その設計は一部のユーザーにとっては過激すぎた為、2016年にLinkedInはOpen19グループを立ち上げ、19インチのパラダイムを壊すことなく大衆向け市場の簡素化を提案しました。Open19ラックは、ハードウェアメーカーが提供する独自のブレードサーバーと同様、簡素化された配電システムと共にケージに分割されています。グループはまた、LinkedInが開発したネットワークスイッチの仕様を共有しました。

 

 

「私たちは21インチのオープンラックを見て、いや、これは19インチのラックに適合する必要があると言った。」と2016年のDCD webscaleイベントでOpen19を創設したYuval Bachar氏はコメントしていました。「 我々はPDU、電源、ラック本体などの一般的な要素のコストを50%削減したいと考えていました。そして実際には65%を達成できました。」

Open19の立ち上げと同時に、LinkedInはMicrosoftに買収されました。MicrosoftはOCPの主要な後援企業であり、AzureクラウドデータセンターでOCP標準機器のビッグユーザーでもありました。マイクロソフトは、ラック内リチウムイオンバッテリーなどのWebスケールテクノロジーをOCPに提供しており、ITキットにローカル電源継続性をもたらすことで既存のUPSを置き換える可能性があります。

 

– Open19

LinkedInの買収完了後、OCPとOpen19は並行で継続され、OCPは巨大なデータセンターに対応し、Open19は、LinkedInのように独自のデータセンターを運営する企業向けの小規模施設での展開を目指しています。最近では、Open19はエッジに焦点を当てています。

ただし、2019年7月に、LinkedInは独自のデータセンターを運用する必要はなくなり、すべての ワークロード を パブリッククラウド に移行することを発表しました。これは明らかに、親会社のMicrosoftが提供するAzureクラウドを使用すれば十分な理屈によるものでした。

また今年、LinkedInは「Open19の技術仕様はOCPに貢献する」と発表しました。OCPとOpen19の仕様は将来マージされる可能性があるようですが、しかしそれはまだ時期尚早です。仮にLinkedInでは不要になったとしても、同グループにはまだ25を超えるメンバーが残っています。

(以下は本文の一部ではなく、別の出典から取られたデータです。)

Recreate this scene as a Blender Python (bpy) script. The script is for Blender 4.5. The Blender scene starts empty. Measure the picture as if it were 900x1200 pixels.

Webスケールの施設に対して、OCPはMicrosoftとFacebookに支援されたOCPラックv3を推進しています。AIと機械学習が要求する電力密度の増加がこれの推進理由になっているようです。

「コンポーネントレベルでは、さまざまなプロセッサとネットワークチップの電力密度が、近い将来空冷冷却能力を超えると見られる。」として、FacebookブログではOCPラック v3を発表しています。「システムレベルでは、AIハードウェアは継続的に高電力密度を加速させるでしょう。」

この新バージョンOCPラックは、ラック内の液体冷却剤を循環させるためのマニホールド、およびキャビネットドア用の熱交換器を標準化することを目的としており、完全に浸漬されたシステムのオプションが含まれています。詳細な仕様はまだ明確ではありませんが、OCPのRack and PowerプロジェクトとAdvanced Cooling Solutionsサブプロジェクトからそれは今後明らかになります。